While that would be “highly problematic” he said it should be looked at.

Mr Little acknowledged it could concern some New Zealanders. “The fear is always that these things turn into a ‘they are getting special privilege’ or ‘they are getting a control we would never be able to have’. We have to be sensitive to that, but we’ve also got to understand for iwi now and those who have had their settlements and developed their own economic base, there are some things we might want to say they can be responsible for that is consistent with historical obligations.”

He said it was time to look at what would happen after the settlements were completed.

He said some Native American tribes had law-making powers over their territories in the United States where recognised tribes were exempt from some laws – including taxation – and could create their own laws in many areas. Mr Little said allowing separate law-making was “highly problematic”.
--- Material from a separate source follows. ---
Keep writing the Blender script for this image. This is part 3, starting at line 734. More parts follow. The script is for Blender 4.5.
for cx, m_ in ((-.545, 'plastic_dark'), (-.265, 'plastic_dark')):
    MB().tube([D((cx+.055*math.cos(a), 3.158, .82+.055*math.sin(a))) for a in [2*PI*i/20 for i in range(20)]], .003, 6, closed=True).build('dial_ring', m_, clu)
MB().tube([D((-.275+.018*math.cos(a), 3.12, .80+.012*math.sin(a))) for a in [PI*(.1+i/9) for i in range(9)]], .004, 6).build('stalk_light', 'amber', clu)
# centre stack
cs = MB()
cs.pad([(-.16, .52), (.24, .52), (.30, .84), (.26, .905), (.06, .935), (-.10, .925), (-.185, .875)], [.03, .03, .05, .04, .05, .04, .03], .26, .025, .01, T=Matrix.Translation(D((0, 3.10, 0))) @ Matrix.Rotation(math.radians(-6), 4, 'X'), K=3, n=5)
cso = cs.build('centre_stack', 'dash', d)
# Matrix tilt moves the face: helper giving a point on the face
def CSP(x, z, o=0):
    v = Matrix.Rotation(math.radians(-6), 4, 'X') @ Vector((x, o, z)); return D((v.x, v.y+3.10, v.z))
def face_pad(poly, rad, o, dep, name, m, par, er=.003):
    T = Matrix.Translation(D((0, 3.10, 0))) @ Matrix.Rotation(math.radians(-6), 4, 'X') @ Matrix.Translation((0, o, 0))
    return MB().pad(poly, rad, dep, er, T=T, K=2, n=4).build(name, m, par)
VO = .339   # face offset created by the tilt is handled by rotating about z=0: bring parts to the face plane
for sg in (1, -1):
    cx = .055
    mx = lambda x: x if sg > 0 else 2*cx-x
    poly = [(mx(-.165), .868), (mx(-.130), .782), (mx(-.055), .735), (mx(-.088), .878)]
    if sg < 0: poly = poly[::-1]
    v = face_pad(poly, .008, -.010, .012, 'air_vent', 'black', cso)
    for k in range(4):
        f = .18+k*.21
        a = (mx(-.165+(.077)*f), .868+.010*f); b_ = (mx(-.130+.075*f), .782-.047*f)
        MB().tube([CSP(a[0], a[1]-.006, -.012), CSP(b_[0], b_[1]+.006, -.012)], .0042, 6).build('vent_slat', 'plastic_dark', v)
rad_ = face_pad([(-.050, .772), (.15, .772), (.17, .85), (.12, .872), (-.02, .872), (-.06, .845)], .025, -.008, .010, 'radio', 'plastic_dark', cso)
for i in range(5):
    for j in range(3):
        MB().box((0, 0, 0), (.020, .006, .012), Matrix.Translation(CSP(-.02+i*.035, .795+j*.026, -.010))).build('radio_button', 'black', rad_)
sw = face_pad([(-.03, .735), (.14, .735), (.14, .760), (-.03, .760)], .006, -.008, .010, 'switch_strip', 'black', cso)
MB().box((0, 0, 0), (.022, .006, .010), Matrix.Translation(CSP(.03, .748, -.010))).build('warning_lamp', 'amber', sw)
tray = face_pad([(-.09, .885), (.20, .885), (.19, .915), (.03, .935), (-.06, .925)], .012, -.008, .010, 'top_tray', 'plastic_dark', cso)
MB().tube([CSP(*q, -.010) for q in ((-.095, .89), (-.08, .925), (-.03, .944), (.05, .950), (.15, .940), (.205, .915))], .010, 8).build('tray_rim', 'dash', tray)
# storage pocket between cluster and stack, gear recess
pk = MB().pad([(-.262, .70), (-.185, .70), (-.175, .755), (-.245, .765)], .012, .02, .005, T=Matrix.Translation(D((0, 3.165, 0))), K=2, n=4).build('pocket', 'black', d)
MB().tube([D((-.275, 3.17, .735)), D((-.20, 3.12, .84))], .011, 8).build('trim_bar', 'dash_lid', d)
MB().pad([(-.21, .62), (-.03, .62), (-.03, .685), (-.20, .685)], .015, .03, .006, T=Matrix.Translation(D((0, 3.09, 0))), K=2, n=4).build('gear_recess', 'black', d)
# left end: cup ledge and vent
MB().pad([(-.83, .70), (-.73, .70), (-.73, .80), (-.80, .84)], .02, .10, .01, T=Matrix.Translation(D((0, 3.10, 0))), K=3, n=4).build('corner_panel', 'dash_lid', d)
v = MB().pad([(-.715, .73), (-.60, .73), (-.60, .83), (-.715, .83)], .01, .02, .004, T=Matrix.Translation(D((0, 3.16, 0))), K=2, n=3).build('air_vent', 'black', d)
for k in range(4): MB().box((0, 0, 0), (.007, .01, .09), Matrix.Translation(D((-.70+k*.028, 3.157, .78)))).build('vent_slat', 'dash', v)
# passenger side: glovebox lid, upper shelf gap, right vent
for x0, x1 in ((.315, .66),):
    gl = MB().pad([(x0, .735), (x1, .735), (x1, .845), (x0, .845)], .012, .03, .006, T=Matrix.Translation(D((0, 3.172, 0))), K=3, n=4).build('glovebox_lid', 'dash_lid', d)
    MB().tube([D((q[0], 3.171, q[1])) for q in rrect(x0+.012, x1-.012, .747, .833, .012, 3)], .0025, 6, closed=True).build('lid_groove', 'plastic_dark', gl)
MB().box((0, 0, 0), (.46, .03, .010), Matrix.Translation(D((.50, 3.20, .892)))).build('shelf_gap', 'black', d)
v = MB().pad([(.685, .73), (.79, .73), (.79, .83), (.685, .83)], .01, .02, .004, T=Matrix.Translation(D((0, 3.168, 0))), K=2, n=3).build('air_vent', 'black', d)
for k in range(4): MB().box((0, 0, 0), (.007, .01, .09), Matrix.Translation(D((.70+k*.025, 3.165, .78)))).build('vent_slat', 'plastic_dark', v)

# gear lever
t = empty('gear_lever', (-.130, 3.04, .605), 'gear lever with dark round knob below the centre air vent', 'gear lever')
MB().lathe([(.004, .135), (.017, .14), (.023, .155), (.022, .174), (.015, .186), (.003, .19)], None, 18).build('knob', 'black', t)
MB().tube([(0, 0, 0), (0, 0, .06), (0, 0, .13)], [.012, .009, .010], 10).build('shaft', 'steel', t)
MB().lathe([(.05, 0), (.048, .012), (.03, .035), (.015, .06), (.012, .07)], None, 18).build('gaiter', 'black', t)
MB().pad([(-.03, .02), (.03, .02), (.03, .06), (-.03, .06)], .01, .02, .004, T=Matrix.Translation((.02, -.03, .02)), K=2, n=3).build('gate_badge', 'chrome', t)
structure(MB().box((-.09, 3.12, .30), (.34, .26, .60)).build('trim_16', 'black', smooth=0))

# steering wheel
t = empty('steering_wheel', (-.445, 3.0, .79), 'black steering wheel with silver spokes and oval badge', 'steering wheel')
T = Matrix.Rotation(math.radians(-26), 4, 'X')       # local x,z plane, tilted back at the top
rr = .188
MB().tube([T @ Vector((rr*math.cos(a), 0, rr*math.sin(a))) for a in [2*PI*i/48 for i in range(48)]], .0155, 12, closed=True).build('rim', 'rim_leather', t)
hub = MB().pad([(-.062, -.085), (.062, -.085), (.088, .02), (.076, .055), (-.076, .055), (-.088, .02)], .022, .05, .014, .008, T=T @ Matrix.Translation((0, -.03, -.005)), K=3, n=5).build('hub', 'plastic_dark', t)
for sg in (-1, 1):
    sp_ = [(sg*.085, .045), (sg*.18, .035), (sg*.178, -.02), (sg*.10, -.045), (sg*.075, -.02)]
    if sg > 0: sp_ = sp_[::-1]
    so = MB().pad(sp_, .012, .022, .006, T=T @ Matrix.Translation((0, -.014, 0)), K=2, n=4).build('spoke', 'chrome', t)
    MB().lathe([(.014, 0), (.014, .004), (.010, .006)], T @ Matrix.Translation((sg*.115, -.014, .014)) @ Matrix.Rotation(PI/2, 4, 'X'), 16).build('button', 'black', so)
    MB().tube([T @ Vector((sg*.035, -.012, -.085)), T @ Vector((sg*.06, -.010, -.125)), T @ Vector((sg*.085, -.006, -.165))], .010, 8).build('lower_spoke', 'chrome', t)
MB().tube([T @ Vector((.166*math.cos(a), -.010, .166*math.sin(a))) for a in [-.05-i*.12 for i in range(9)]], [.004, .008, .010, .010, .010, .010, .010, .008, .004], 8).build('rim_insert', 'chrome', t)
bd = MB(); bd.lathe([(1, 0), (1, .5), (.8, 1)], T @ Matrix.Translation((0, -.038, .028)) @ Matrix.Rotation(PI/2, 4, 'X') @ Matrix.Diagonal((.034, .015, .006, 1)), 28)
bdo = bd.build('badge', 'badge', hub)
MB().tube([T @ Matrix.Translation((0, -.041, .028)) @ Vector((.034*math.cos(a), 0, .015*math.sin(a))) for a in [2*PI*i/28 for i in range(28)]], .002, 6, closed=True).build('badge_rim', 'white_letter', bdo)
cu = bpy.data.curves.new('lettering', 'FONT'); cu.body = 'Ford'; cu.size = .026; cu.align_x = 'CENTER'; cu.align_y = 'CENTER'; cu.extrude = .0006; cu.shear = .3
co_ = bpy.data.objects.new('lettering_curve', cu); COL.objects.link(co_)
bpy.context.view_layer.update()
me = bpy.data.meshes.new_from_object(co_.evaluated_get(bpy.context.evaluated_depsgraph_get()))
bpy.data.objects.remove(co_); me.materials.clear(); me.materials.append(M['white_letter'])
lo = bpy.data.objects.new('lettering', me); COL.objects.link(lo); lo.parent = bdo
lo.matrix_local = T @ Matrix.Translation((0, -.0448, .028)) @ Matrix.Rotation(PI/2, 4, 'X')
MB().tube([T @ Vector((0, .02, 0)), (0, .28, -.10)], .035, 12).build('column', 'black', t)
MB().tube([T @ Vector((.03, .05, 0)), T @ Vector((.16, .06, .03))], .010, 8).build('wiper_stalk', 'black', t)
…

“But we shouldn’t be so dismissive of any claim by iwi over what they do. We do have to function as a nation-state and we don’t want to compromise that. But let’s have a look at it.”

But here’s the thing.

If he is to agree that Maori should be able to make their own laws on matters affecting them, how will he respond when Chinese citizens say they should be able to make their own laws on matters affecting them? Or Indians? Or Indians? Or – dammit – Scots, Irish, Welsh and Poms?

The absurdity is plain.

But Little wasn’t finished with tearing up the treaty arrangement between Maori and the Crown.

Mr Little also pinned his flag to the republican tent yesterday, saying New Zealand should move to sever the apron strings with the monarchy before Australia.

It is not plain to Alf that we should move to sever the apron strings with the monarch, full stop.

It is much more bewildering why we should want to beat the Aussies to declare a republic.

Mr Little said he supported changing the flag but it was mere “window dressing” and should be done as part of wider constitutional change – change which also included ditching the Queen as the head of state.

“If we want to assert our independence, changing the flag won’t do it. Changing our head of state will.”

As the Herald reminds us, New Zealand will vote on whether to change the flag in a referendum next year. A second referendum will be held on the new flag if the vote is for change.

Frankly, Alf thinks The Boss has gone much too far simply by wanting to shake the Union Jack out of our flag and replace it with with some cheap form of Kiwiana.

But at least he draws the line there and says changing the flag is his limit as far as a nudge toward republicanism goes.

Key describes himself as “the biggest constitutional monarchist you’ll meet”.

Alf is content to him on this point, but he regards the claim as nonsense, because The Grumbles beat him hands down in the claim to the title of biggest constitutional monarchist you’ll meet.